#### [Task goal]
Drop the pictures, then extract the listing word for word.

#### [Data section]
— START —
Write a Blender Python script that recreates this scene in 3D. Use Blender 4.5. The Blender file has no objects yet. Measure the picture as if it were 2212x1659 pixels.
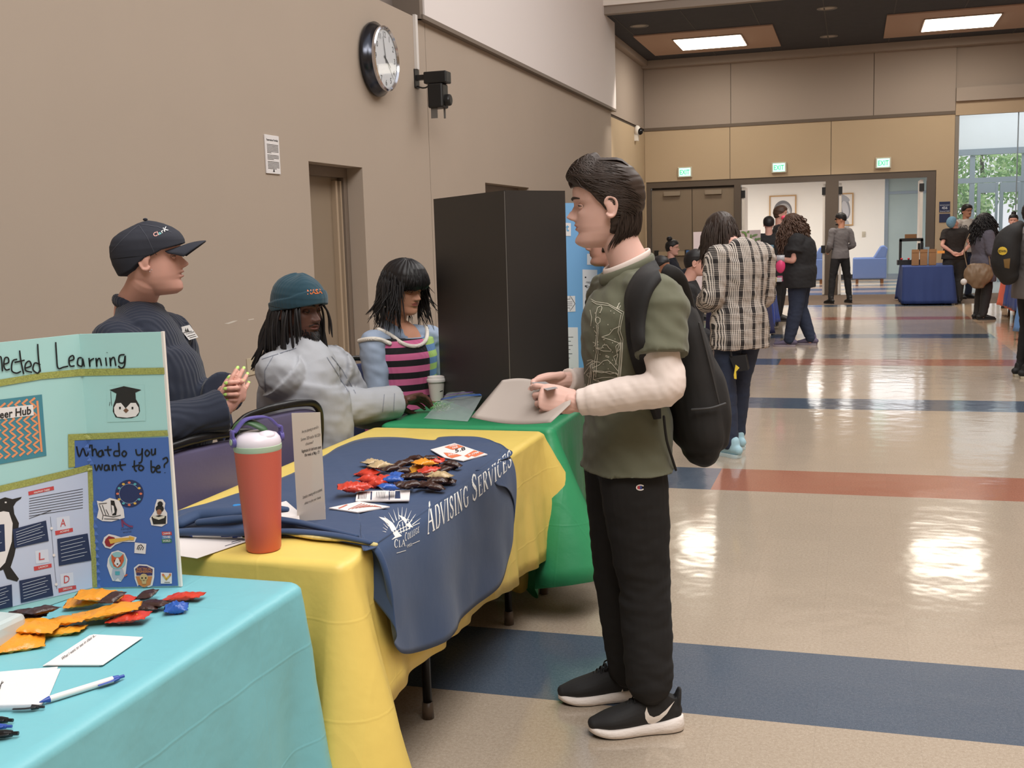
import bpy, bmesh, math, random
import numpy as np
from mathutils import Vector, Matrix, noise
from mathutils.bvhtree import BVHTree
C = bpy.context.scene
COL = C.collection
rnd = random.Random(7)
PI = math.pi
# ---------------------------------------------------------------- camera
CX, CY, FL, CH = 1106.0, 829.5, 2389.083, 1.54
_v1 = np.array([1843-CX, 488-CY, 0.]); _v2 = np.array([-6680-CX, 740-CY, 0.])
FL = math.sqrt(-(_v1[0]*_v2[0]+_v1[1]*_v2[1])); _v1[2] = _v2[2] = FL
_Y = _v1/np.linalg.norm(_v1); _X = -_v2/np.linalg.norm(_v2)
_X = _X-_Y*(_X@_Y); _X /= np.linalg.norm(_X)
_Z = -np.cross(_Y, _X); _Z = _Z if _Z[1] < 0 else -_Z
RW = np.stack([_X, _Y, _Z], 1)
CAM = np.array([0, 0, CH])
def ray(u, v):
    return RW.T @ np.array([u-CX, v-CY, FL])
def P(u, v, x=None, y=None, z=None):
    """world point seen at photo pixel (u,v) on the plane x=, y= or z="""
    r = ray(u, v)
    t = x/r[0] if x is not None else (y/r[1] if y is not None else (z-CH)/r[2])
    return Vector(r*t+CAM)
cd = bpy.data.cameras.new('camera'); co = bpy.data.objects.new('camera', cd); COL.objects.link(co)
cd.sensor_fit = 'HORIZONTAL'; cd.sensor_width = 36; cd.lens = 36*FL/2212; cd.clip_start = .05; cd.clip_end = 200
_r = RW.T @ np.array([1, 0, 0]); _u = RW.T @ np.array([0, -1, 0]); _b = RW.T @ np.array([0, 0, -1])
co.matrix_world = Matrix(((_r[0], _u[0], _b[0], 0), (_r[1], _u[1], _b[1], 0), (_r[2], _u[2], _b[2], CH), (0, 0, 0, 1)))
C.camera = co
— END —
#### [Solved exercise]
Write a Blender Python script that recreates this scene in 3D. Use Blender 4.5. The Blender file has no objects yet. Measure the picture as if it were 2212x1659 pixels.
import bpy, bmesh, math, random
import numpy as np
from mathutils import Vector, Matrix, noise
from mathutils.bvhtree import BVHTree
C = bpy.context.scene
COL = C.collection
rnd = random.Random(7)
PI = math.pi
# ---------------------------------------------------------------- camera
CX, CY, FL, CH = 1106.0, 829.5, 2389.083, 1.54
_v1 = np.array([1843-CX, 488-CY, 0.]); _v2 = np.array([-6680-CX, 740-CY, 0.])
FL = math.sqrt(-(_v1[0]*_v2[0]+_v1[1]*_v2[1])); _v1[2] = _v2[2] = FL
_Y = _v1/np.linalg.norm(_v1); _X = -_v2/np.linalg.norm(_v2)
_X = _X-_Y*(_X@_Y); _X /= np.linalg.norm(_X)
_Z = -np.cross(_Y, _X); _Z = _Z if _Z[1] < 0 else -_Z
RW = np.stack([_X, _Y, _Z], 1)
CAM = np.array([0, 0, CH])
def ray(u, v):
    return RW.T @ np.array([u-CX, v-CY, FL])
def P(u, v, x=None, y=None, z=None):
    """world point seen at photo pixel (u,v) on the plane x=, y= or z="""
    r = ray(u, v)
    t = x/r[0] if x is not None else (y/r[1] if y is not None else (z-CH)/r[2])
    return Vector(r*t+CAM)
cd = bpy.data.cameras.new('camera'); co = bpy.data.objects.new('camera', cd); COL.objects.link(co)
cd.sensor_fit = 'HORIZONTAL'; cd.sensor_width = 36; cd.lens = 36*FL/2212; cd.clip_start = .05; cd.clip_end = 200
_r = RW.T @ np.array([1, 0, 0]); _u = RW.T @ np.array([0, -1, 0]); _b = RW.T @ np.array([0, 0, -1])
co.matrix_world = Matrix(((_r[0], _u[0], _b[0], 0), (_r[1], _u[1], _b[1], 0), (_r[2], _u[2], _b[2], CH), (0, 0, 0, 1)))
C.camera = co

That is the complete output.